Sálvese quien pueda, y encima atado al ancla de un euro que apenas permite margen. Las soluciones económicas no se improvisan. Las de este país, por mucho que insistan sus gobernantes, no están claras y con tanto vaivén desconcertante quedan en flor de un día. La cultura del esfuerzo se ha perdido. Los mercados, que ni son malignos ni conspiradores sino inversores que pretenden rentabilizar sus fondos, dudan de que con su escasa actividad España pueda devolver la deuda que arrastra. Si la pública es alta, la privada –empresas y particulares– la dobla.

Y ahí empieza lo escabroso: cómo demostrar al prestamista que cumpliremos.

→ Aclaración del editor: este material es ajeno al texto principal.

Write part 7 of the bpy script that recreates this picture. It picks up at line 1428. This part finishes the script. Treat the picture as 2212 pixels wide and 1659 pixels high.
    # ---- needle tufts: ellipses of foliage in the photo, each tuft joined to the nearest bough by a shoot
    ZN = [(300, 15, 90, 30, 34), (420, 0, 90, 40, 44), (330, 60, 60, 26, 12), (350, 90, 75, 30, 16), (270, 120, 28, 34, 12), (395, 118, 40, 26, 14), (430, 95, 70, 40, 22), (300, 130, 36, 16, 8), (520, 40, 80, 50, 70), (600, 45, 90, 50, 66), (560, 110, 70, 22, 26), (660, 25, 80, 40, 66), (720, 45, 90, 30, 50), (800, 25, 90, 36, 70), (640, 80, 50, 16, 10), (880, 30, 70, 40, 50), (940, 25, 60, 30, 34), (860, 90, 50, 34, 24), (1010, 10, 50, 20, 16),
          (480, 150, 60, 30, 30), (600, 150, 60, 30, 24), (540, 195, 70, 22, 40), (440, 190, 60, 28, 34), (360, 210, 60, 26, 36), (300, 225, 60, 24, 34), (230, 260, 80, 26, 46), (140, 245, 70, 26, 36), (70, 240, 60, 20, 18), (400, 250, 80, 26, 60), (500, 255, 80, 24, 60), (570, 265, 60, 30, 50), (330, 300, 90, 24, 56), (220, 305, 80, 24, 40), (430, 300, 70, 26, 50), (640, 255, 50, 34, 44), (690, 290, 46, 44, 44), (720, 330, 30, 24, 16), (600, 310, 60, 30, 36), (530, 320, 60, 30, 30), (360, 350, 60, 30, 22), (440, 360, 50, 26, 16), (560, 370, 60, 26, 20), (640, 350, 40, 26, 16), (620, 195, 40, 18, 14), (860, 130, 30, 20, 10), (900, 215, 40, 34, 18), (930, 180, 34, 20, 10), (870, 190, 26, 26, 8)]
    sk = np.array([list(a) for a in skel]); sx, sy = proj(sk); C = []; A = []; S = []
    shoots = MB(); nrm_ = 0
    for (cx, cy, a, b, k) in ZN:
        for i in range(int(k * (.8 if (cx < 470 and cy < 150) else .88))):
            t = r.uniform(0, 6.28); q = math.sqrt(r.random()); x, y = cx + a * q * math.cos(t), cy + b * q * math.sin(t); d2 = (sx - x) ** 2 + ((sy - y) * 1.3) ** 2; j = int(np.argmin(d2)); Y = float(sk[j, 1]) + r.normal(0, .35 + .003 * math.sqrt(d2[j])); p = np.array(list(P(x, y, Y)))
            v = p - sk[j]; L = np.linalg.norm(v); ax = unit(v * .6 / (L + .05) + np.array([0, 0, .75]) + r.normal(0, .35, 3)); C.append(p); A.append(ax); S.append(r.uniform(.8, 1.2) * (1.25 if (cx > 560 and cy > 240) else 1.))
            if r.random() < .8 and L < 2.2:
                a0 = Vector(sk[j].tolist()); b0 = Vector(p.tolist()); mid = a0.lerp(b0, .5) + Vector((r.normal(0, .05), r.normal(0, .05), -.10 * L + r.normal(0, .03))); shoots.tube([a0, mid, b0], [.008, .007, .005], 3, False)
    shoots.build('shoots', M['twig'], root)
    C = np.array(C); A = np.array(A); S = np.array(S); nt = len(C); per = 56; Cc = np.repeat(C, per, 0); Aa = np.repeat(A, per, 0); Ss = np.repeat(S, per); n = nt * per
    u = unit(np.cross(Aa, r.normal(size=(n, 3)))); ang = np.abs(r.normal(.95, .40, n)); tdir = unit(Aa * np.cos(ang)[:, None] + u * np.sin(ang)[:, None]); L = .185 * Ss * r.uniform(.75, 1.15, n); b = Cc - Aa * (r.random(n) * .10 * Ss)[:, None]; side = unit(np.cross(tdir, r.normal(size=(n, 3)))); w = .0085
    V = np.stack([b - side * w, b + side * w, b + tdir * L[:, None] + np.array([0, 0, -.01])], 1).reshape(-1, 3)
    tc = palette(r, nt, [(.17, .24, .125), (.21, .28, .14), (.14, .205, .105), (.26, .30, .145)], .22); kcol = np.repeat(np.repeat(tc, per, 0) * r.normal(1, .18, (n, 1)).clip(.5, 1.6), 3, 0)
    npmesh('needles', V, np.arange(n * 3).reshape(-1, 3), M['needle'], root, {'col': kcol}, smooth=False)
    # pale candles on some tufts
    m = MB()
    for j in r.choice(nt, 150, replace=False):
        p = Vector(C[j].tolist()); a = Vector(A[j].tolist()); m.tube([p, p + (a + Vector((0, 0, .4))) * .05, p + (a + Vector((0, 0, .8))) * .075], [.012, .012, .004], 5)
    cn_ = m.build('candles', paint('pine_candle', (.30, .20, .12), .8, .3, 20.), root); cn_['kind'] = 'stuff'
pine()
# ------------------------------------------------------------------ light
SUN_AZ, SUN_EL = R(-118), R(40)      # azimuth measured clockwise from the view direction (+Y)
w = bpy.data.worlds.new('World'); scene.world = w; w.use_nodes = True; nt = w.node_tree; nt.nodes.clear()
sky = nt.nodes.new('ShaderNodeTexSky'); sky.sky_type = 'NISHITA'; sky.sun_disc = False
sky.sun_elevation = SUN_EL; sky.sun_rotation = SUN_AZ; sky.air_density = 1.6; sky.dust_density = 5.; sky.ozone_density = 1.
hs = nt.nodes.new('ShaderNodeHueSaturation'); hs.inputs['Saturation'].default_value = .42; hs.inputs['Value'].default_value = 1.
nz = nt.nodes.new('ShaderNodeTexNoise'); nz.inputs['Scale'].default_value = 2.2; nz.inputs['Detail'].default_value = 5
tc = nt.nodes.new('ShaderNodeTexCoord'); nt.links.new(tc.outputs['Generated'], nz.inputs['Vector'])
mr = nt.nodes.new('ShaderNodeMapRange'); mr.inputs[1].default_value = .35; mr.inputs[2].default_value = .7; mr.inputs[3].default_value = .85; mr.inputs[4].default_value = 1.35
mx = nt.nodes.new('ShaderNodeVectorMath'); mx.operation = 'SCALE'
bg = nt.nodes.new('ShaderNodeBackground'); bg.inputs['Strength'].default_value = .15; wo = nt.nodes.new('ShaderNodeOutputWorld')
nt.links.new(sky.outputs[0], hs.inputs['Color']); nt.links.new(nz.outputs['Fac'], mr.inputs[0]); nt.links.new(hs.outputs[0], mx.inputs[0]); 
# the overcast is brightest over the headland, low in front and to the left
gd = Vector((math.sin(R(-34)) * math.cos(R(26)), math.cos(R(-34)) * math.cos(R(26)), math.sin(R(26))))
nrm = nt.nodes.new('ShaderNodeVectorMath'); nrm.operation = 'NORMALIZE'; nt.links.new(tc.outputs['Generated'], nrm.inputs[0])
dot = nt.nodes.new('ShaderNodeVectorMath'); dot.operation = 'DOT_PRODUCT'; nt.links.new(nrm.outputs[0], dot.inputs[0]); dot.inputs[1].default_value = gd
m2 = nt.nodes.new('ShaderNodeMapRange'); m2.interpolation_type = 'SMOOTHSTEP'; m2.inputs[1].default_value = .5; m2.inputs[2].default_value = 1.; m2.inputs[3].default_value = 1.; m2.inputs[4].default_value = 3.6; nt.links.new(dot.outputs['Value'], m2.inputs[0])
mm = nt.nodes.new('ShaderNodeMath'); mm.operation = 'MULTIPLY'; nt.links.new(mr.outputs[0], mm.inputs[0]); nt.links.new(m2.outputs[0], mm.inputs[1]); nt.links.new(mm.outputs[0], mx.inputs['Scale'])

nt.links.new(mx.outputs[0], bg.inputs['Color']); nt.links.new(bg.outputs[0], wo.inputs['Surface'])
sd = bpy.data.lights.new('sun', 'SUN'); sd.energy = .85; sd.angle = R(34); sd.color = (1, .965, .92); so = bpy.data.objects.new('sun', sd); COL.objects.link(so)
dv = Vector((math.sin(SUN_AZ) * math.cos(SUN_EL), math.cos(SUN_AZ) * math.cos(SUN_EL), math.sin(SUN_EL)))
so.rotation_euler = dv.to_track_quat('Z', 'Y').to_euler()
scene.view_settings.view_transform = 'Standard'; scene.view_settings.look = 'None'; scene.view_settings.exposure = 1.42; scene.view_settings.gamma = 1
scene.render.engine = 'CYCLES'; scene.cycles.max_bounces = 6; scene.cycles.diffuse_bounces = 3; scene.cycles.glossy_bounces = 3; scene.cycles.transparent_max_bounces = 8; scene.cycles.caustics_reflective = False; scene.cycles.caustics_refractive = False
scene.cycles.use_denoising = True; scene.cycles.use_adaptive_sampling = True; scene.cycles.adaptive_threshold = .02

La credibilidad no se recobra con fotos como la que ayer se hizo el presidente Zapatero junto a los principales empresarios. A la vista de la experiencia alemana cabe pensar: el Estado del bienestar es fantástico, ¿podemos soportarlo?; está bien socorrer a quien lo necesite, ¿podemos seguir siendo tan adictos a las ayudas?; el Estado de las autonomías es un acierto, ¿podemos sostenerlo tal como está y sin una corresponsabilidad adecuada? Quizá cuando España sea capaz de responder a estas preguntas la cosa empiece a arreglarse y el mundo deje de percibirnos como el país en que todo es diversión y holganza.